Je suis d’avis que les invectives, de part et d’autre, n’ont pas leur place dans le débat entre naturalisme et surnaturalisme. Aussi, Dennett devrait s’excuser d’avoir écrit ce qui suit : «Pour le dire carrément mais sans risque de se tromper, quiconque aujourd’hui doute que la variété de la vie sur cette planète est le produit du processus de l’évolution est tout simplement un ignorant – qui n’a pas d’excuse, dans un monde où trois personnes sur quatre ont appris à lire et à écrire.»[6] C.S. Lewis et ses partisans ne méritent pas en effet d’être traités d’ignorants. Ils sont tout autant intelligents que Dennett. De plus, à mon avis, ils ont de bonnes raisons de penser, contrairement à Dennett, que l’évolution n’est pas le fin mot de toute bonne explication, du moins pour ce qui concerne la raison humaine. C'est là un crochet céleste, et non une grue.

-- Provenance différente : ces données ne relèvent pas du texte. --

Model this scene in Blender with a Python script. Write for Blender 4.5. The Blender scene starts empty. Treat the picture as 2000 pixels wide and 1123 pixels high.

[1] Thomas Nagel, The Last Word, New York, Oxford University Press, 1997, p. 130. Ma traduction.
[2] Richard Rorty, L’Homme spéculaire, Paris, Seuil, 1990, p. 424-425. On sait que les travaux du «neurophilosophe» Paul Churland (ainsi que son épouse, Patricia) vont très loin dans ce sens. Churland est un adepte du matérialisme «éliminativiste» qui nie catégoriquement l’existence d’états mentaux voire, mieux encore de l’esprit. Dans Le cerveau, moteur de la raison, siège de l’âme (DeBoeck Université, 1999), il écrit : «Au début de ce livre, vous supposiez que les pensées, les croyances, les désirs et les préférences étaient des états qui constituaient les unités de base de la cognition humaine. Cette hypothèse est assez naturelle : elle est ancrée dans le vocabulaire de tout langage naturel… La cognition humaine est ainsi représentée par le sens commun comme un ballet d’états propositionnels dans lequel l’inférence de certains états à partir d’autres constitue l’unité de base de calcul. Ces suppositions sont les éléments centraux de notre conception normale de l’activité cognitive humaine, une conception souvent appelée «psychologie populaire» pour signifier qu’elle est la propriété commune des peuples en général. Chez les humains et chez les animaux, il est maintenant à peu près évident que l’unité de base de la cognition est le vecteur d’activation et l’unité de base du calcul est la transformation de vecteur à vecteur… Tout cela n’a pas grand-chose à voir avec des phrases et des propositions ou des relations inférentielles entre elles. Notre conception traditionnelle de la cognition est maintenant confrontée à une conception très différente, basée sur le cerveau et qui n’assigne au langage aucun rôle fondamental.» (p. 352-353).
[3] Cité dans Naturalism Defeated? Essays on Plantinga’s Evolutionary Argument against Naturalism, James Beilby éditeur, Ithaca, Cornell University Press, 2002, p. 3. Ma traduction.
[4] C.S. Lewis, Miracles: étude préliminaire, Paris, S.P.B., 1985, p. 24.
[5] Ibid., p. 33-34.
[6] Daniel Dennett, Darwin est-il dangereux? L’évolution et le sens de la vie, Paris, Odile Jacob, 2000, p. 52.